>> Begin

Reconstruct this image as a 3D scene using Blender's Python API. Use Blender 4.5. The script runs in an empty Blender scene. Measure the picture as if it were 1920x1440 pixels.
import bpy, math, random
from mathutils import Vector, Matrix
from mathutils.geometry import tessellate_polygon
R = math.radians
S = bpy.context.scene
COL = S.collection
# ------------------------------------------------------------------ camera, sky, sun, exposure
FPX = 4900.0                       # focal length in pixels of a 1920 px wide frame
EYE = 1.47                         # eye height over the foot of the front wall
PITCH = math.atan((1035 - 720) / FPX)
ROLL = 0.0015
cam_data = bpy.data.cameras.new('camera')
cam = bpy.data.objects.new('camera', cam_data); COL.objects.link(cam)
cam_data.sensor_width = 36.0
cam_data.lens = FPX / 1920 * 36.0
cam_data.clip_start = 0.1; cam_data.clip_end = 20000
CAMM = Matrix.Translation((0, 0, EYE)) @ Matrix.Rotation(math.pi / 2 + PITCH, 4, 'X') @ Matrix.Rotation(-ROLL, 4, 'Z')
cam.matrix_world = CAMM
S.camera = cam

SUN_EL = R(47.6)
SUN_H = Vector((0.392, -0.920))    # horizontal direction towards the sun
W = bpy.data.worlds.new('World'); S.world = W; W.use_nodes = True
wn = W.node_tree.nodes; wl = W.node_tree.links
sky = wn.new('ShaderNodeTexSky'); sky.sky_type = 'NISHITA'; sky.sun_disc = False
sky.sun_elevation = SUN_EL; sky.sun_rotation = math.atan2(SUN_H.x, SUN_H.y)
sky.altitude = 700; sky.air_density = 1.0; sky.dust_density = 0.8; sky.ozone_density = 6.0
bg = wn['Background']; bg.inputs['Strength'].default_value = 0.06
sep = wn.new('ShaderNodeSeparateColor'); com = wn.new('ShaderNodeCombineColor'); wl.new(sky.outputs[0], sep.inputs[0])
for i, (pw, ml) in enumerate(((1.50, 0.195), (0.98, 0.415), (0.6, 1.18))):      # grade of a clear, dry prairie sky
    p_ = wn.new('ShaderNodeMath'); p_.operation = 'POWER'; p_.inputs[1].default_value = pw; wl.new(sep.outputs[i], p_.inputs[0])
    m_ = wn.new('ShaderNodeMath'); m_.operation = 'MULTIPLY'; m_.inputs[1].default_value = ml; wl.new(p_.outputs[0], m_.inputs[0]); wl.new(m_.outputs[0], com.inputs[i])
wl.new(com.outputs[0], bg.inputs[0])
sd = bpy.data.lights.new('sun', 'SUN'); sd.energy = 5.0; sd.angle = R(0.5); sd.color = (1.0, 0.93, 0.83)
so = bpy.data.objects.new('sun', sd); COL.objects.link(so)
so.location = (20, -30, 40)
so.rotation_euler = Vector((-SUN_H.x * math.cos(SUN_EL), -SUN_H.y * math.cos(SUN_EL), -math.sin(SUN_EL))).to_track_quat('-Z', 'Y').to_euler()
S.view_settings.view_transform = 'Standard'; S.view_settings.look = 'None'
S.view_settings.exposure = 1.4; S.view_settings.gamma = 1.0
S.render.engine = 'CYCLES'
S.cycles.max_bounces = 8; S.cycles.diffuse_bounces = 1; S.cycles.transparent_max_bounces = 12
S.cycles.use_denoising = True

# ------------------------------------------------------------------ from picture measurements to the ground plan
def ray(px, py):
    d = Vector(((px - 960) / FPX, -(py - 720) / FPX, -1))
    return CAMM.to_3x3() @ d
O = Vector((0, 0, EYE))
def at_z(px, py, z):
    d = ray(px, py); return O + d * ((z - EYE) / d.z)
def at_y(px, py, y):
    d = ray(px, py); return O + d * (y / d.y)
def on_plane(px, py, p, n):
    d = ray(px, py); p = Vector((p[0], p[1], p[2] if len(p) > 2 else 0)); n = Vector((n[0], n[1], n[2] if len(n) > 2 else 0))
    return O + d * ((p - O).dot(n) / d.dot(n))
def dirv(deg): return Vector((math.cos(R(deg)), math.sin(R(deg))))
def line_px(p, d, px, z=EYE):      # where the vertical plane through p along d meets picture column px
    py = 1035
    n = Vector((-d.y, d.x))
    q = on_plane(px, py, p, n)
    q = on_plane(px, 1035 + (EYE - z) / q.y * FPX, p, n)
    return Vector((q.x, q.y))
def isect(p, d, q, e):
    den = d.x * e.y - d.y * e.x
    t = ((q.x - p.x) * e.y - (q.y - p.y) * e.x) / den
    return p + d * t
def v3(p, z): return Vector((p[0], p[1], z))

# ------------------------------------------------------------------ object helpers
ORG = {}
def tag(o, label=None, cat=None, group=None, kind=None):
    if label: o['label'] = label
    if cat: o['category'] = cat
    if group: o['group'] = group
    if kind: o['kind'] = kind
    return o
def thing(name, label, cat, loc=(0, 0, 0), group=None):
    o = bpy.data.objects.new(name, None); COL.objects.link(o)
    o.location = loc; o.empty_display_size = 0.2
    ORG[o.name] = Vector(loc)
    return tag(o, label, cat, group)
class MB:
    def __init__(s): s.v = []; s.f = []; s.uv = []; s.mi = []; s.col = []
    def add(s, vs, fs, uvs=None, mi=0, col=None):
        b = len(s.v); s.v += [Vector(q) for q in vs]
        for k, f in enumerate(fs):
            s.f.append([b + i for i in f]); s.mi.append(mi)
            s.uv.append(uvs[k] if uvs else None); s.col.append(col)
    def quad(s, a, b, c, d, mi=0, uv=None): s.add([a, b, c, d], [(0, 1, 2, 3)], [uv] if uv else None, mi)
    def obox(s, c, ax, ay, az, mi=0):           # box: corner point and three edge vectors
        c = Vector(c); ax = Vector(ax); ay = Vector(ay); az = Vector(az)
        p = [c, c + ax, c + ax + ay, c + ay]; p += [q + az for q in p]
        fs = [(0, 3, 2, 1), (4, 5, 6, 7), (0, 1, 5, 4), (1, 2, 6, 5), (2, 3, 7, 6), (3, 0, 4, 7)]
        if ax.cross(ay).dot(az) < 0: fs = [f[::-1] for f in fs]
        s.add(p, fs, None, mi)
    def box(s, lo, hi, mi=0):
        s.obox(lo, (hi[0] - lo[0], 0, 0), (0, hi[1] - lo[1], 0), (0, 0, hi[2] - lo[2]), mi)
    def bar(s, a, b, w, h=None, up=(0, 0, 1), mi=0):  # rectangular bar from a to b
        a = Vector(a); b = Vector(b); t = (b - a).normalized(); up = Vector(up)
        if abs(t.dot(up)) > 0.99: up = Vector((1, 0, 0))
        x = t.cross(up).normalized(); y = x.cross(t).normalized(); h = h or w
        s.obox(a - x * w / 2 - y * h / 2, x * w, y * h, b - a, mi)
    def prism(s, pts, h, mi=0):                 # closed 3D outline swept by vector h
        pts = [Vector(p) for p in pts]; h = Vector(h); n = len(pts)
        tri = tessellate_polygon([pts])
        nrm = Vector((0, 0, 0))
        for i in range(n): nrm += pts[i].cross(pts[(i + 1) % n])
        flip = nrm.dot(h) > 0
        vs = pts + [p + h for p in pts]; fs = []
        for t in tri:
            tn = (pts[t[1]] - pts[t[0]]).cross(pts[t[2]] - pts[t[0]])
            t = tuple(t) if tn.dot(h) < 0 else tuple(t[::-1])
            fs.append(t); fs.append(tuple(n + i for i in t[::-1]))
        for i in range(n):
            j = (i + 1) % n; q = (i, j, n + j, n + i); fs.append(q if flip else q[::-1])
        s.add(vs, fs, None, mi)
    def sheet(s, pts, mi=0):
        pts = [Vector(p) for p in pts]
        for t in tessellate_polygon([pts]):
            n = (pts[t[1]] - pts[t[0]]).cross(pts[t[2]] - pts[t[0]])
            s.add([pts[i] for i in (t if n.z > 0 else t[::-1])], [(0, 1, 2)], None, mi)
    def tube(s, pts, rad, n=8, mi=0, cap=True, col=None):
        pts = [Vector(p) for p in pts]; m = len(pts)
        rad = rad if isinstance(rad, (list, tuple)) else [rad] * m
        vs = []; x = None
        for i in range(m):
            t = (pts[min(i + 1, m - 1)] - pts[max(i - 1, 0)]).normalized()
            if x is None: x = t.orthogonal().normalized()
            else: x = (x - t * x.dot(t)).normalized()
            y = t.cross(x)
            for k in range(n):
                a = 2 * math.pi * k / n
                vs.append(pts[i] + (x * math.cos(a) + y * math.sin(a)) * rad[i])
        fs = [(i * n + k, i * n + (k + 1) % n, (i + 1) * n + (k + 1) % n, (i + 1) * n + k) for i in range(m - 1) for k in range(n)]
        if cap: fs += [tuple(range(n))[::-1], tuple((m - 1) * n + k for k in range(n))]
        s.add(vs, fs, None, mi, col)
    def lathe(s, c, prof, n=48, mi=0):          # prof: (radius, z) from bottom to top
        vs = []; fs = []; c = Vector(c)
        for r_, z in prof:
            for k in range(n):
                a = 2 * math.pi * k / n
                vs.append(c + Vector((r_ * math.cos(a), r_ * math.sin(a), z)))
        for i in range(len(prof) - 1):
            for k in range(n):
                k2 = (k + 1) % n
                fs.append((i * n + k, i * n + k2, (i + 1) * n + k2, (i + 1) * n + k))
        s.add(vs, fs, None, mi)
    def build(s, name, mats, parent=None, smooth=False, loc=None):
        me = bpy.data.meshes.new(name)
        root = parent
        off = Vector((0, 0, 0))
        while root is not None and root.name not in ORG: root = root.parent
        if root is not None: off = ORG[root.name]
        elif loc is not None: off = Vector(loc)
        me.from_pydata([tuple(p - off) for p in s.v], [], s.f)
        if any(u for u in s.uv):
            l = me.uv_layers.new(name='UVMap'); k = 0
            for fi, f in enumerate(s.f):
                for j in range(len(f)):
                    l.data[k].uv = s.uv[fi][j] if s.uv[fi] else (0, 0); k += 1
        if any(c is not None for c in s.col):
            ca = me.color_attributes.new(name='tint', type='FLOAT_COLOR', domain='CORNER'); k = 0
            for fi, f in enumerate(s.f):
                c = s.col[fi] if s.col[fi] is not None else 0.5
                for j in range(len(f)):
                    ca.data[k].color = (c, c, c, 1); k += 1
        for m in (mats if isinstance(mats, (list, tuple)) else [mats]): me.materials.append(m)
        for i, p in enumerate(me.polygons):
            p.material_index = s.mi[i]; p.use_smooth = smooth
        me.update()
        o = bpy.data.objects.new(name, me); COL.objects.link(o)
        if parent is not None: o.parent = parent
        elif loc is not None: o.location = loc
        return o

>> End

WHAT THE TASK REQUIRES —
What are the exact lines from the beginning of the material through the line containing "S.camera = cam"? Write out those lines alone.

REPLY TO THE TASK —
Reconstruct this image as a 3D scene using Blender's Python API. Use Blender 4.5. The script runs in an empty Blender scene. Measure the picture as if it were 1920x1440 pixels.
import bpy, math, random
from mathutils import Vector, Matrix
from mathutils.geometry import tessellate_polygon
R = math.radians
S = bpy.context.scene
COL = S.collection
# ------------------------------------------------------------------ camera, sky, sun, exposure
FPX = 4900.0                       # focal length in pixels of a 1920 px wide frame
EYE = 1.47                         # eye height over the foot of the front wall
PITCH = math.atan((1035 - 720) / FPX)
ROLL = 0.0015
cam_data = bpy.data.cameras.new('camera')
cam = bpy.data.objects.new('camera', cam_data); COL.objects.link(cam)
cam_data.sensor_width = 36.0
cam_data.lens = FPX / 1920 * 36.0
cam_data.clip_start = 0.1; cam_data.clip_end = 20000
CAMM = Matrix.Translation((0, 0, EYE)) @ Matrix.Rotation(math.pi / 2 + PITCH, 4, 'X') @ Matrix.Rotation(-ROLL, 4, 'Z')
cam.matrix_world = CAMM
S.camera = cam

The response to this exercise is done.